EVERYTHING, EVERYWHERE ALL AT ONCE (dir. Daniels): the fact that a film this bold and endearing isn’t in my top 3 is a striking testament to the fact that cinema came back this year, baby. I wish this didn’t come out when it did—I think a lot of us look back on this with the lens of cringe, in light of its TikTok success—but come the fuck on. The biggest phenomenon since PARASITE?
RRR (dir. S.S. Rajamouli): SSR winning Best Director at the New York Film Critic’s Circle is a huge deal, and frankly no one is more deserving. RRR is the most movie… maybe ever? If I’m defending cinema as an art form—specifically one that centers escapism—RRR is my pick. I never had more fun this year than at RRR.
AFTERSUN (dir. Charlotte Wells): I first watched this when A24 sent it to us for NashFilm, and it drove me nearly to the point of insanity not sharing it with people. This is another one from Cannes that A24 acquired and seemed ready to ignore—until People Like Me started talking about this movie and everyone was like, to evoke Nicki, “woah, what is this?” David Ehrlich, who is so often wrong but who is also sometimes the most-right person speaking, championed this film out of Cannes, and being the stan I am, I’m grateful for that. He was an early advocate for PORTRAIT OF A LADY ON FIRE, and now that’s on the Sight & Sound list. One of the most deeply affecting films I’ve seen in ages.
TÁR (dir. Todd Field): …except for TÁR. Not since PHANTOM THREAD has a movie so irreversibly ruined my shit, captivating even though it shouldn’t be on paper, an affront to common patterns of thinking—something so perfectly and tightly unhinged that you can’t help but marvel at it. This is possibly the smartest movie I’ve ever seen. I want to read TÁR ON TÁR. I want to sit across the table from any of these characters and talk about music, unpack the themes of the film, perform musicology. At once, Field’s work feels of-the-moment and timeless, a furious social critique whose only throughline is its mess of contradictions.
And, of course, a brief will/should win:
Supporting Actress: apparently Angela Bassett is favored, but I don’t see Marvel movies. Nina Hoss (TÁR) should win.
Supporting Actor: Judd Hirsch (FABELMANS). Honorable mention to Mark Rylance for BONES AND ALL.
Best Actress: Both Michelle Yeoh (EEAAO) and Cate Blanchett (TÁR) have cases for both will/should.

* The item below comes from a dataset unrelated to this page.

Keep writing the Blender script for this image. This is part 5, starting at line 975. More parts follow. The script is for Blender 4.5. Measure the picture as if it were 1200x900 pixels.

Best Actor: weird one, since Brendan Fraser is allegedly great in THE WHALE, but if A24 was making the decision to sabotage CLOSE, it’s downright burying THE WHALE — probably because the thesis of the film seems to be: “look at this fat fucking faggot!” Colin Farrell (BANSHEES) is in the lead for me now.
Best Director: SSR (RRR) should win, Spielberg will (and I’m happy with that!).
Original Screenplay: TÁR, but this is a bit open — BANSHEES succeeds on its writing, and FABELMANS is autobiographical Academy catnip.
Adapted Screenplay: a remarkably weak category — WOMEN TALKING has it.
Best Picture: TÁR should win, FABELMANS will win but also should.
And if you’re thinking of seeing WHITE NOISE… don’t!